-- start RECORDS FOR THIS EXERCISE --
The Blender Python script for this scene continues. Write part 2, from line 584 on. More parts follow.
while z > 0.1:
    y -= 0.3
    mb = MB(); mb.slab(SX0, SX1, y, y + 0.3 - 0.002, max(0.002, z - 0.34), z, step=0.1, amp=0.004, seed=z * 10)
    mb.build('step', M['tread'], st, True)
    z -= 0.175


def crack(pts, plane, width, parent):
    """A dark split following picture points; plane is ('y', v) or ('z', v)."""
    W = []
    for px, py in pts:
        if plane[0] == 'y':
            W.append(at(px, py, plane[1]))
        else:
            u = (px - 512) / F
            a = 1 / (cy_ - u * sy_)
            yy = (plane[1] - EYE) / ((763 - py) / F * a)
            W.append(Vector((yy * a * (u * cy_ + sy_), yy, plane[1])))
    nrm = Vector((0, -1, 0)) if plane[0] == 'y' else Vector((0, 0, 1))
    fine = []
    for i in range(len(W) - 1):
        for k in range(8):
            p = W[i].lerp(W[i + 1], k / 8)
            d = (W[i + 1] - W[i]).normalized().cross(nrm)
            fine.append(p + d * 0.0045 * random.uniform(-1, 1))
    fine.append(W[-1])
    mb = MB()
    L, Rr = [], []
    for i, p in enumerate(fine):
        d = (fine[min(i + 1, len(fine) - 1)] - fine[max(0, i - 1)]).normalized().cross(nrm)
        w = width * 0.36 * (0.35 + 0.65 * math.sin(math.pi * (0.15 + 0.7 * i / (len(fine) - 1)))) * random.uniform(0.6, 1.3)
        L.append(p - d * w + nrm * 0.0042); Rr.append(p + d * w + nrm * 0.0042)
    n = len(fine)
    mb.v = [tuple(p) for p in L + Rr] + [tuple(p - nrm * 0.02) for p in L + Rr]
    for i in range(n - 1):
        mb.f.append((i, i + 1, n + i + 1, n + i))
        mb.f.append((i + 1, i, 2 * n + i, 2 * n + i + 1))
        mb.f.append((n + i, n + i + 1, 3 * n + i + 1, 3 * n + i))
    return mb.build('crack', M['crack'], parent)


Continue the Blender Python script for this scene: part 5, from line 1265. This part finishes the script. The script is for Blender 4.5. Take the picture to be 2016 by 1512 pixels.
-- end RECORDS FOR THIS EXERCISE --
WRITTEN INSTRUCTION:
Set all of the records down again, exactly as they stand.

ANSWER TO THIS TASK:
The Blender Python script for this scene continues. Write part 2, from line 584 on. More parts follow.
while z > 0.1:
    y -= 0.3
    mb = MB(); mb.slab(SX0, SX1, y, y + 0.3 - 0.002, max(0.002, z - 0.34), z, step=0.1, amp=0.004, seed=z * 10)
    mb.build('step', M['tread'], st, True)
    z -= 0.175


def crack(pts, plane, width, parent):
    """A dark split following picture points; plane is ('y', v) or ('z', v)."""
    W = []
    for px, py in pts:
        if plane[0] == 'y':
            W.append(at(px, py, plane[1]))
        else:
            u = (px - 512) / F
            a = 1 / (cy_ - u * sy_)
            yy = (plane[1] - EYE) / ((763 - py) / F * a)
            W.append(Vector((yy * a * (u * cy_ + sy_), yy, plane[1])))
    nrm = Vector((0, -1, 0)) if plane[0] == 'y' else Vector((0, 0, 1))
    fine = []
    for i in range(len(W) - 1):
        for k in range(8):
            p = W[i].lerp(W[i + 1], k / 8)
            d = (W[i + 1] - W[i]).normalized().cross(nrm)
            fine.append(p + d * 0.0045 * random.uniform(-1, 1))
    fine.append(W[-1])
    mb = MB()
    L, Rr = [], []
    for i, p in enumerate(fine):
        d = (fine[min(i + 1, len(fine) - 1)] - fine[max(0, i - 1)]).normalized().cross(nrm)
        w = width * 0.36 * (0.35 + 0.65 * math.sin(math.pi * (0.15 + 0.7 * i / (len(fine) - 1)))) * random.uniform(0.6, 1.3)
        L.append(p - d * w + nrm * 0.0042); Rr.append(p + d * w + nrm * 0.0042)
    n = len(fine)
    mb.v = [tuple(p) for p in L + Rr] + [tuple(p - nrm * 0.02) for p in L + Rr]
    for i in range(n - 1):
        mb.f.append((i, i + 1, n + i + 1, n + i))
        mb.f.append((i + 1, i, 2 * n + i, 2 * n + i + 1))
        mb.f.append((n + i, n + i + 1, 3 * n + i + 1, 3 * n + i))
    return mb.build('crack', M['crack'], parent)


Continue the Blender Python script for this scene: part 5, from line 1265. This part finishes the script. The script is for Blender 4.5. Take the picture to be 2016 by 1512 pixels.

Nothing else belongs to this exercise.